- WHAT YOU NEED TO DO
Reproduce each line of the material precisely.
──────── DATASET EXTRACT
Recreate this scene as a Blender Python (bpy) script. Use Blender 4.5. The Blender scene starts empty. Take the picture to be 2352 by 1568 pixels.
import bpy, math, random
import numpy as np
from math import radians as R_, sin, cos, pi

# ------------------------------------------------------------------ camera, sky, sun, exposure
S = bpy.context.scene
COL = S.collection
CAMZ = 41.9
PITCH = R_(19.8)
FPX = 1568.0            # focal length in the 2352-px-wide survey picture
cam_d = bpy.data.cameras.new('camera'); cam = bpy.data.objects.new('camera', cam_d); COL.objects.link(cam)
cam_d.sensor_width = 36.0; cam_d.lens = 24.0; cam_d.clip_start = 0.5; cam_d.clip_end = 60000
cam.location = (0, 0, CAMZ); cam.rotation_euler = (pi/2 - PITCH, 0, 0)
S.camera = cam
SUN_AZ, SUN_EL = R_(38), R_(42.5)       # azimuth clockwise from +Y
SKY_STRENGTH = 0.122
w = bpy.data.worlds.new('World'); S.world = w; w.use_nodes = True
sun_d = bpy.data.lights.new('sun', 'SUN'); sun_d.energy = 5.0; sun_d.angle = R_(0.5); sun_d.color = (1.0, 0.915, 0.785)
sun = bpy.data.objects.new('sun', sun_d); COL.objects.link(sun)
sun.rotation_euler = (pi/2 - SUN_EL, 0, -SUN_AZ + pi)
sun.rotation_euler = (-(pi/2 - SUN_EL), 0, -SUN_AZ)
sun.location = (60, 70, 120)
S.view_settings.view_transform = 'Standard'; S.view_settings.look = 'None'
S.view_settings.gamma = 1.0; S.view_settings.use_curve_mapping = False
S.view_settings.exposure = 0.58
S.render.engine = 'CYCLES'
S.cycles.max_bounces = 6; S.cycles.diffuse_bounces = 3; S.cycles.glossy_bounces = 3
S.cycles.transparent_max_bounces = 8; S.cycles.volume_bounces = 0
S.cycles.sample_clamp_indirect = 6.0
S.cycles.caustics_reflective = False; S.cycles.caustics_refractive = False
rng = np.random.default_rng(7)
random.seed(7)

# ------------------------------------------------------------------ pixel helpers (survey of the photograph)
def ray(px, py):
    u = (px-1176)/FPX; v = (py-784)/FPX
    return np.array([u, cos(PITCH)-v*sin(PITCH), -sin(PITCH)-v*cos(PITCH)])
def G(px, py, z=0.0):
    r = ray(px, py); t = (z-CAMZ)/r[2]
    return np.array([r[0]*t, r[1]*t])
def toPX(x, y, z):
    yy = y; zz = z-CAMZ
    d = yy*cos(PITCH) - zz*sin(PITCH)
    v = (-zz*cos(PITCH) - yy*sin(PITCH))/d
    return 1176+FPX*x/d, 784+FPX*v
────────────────
- COMPLETE OUTPUT
Recreate this scene as a Blender Python (bpy) script. Use Blender 4.5. The Blender scene starts empty. Take the picture to be 2352 by 1568 pixels.
import bpy, math, random
import numpy as np
from math import radians as R_, sin, cos, pi

# ------------------------------------------------------------------ camera, sky, sun, exposure
S = bpy.context.scene
COL = S.collection
CAMZ = 41.9
PITCH = R_(19.8)
FPX = 1568.0            # focal length in the 2352-px-wide survey picture
cam_d = bpy.data.cameras.new('camera'); cam = bpy.data.objects.new('camera', cam_d); COL.objects.link(cam)
cam_d.sensor_width = 36.0; cam_d.lens = 24.0; cam_d.clip_start = 0.5; cam_d.clip_end = 60000
cam.location = (0, 0, CAMZ); cam.rotation_euler = (pi/2 - PITCH, 0, 0)
S.camera = cam
SUN_AZ, SUN_EL = R_(38), R_(42.5)       # azimuth clockwise from +Y
SKY_STRENGTH = 0.122
w = bpy.data.worlds.new('World'); S.world = w; w.use_nodes = True
sun_d = bpy.data.lights.new('sun', 'SUN'); sun_d.energy = 5.0; sun_d.angle = R_(0.5); sun_d.color = (1.0, 0.915, 0.785)
sun = bpy.data.objects.new('sun', sun_d); COL.objects.link(sun)
sun.rotation_euler = (pi/2 - SUN_EL, 0, -SUN_AZ + pi)
sun.rotation_euler = (-(pi/2 - SUN_EL), 0, -SUN_AZ)
sun.location = (60, 70, 120)
S.view_settings.view_transform = 'Standard'; S.view_settings.look = 'None'
S.view_settings.gamma = 1.0; S.view_settings.use_curve_mapping = False
S.view_settings.exposure = 0.58
S.render.engine = 'CYCLES'
S.cycles.max_bounces = 6; S.cycles.diffuse_bounces = 3; S.cycles.glossy_bounces = 3
S.cycles.transparent_max_bounces = 8; S.cycles.volume_bounces = 0
S.cycles.sample_clamp_indirect = 6.0
S.cycles.caustics_reflective = False; S.cycles.caustics_refractive = False
rng = np.random.default_rng(7)
random.seed(7)

# ------------------------------------------------------------------ pixel helpers (survey of the photograph)
def ray(px, py):
    u = (px-1176)/FPX; v = (py-784)/FPX
    return np.array([u, cos(PITCH)-v*sin(PITCH), -sin(PITCH)-v*cos(PITCH)])
def G(px, py, z=0.0):
    r = ray(px, py); t = (z-CAMZ)/r[2]
    return np.array([r[0]*t, r[1]*t])
def toPX(x, y, z):
    yy = y; zz = z-CAMZ
    d = yy*cos(PITCH) - zz*sin(PITCH)
    v = (-zz*cos(PITCH) - yy*sin(PITCH))/d
    return 1176+FPX*x/d, 784+FPX*v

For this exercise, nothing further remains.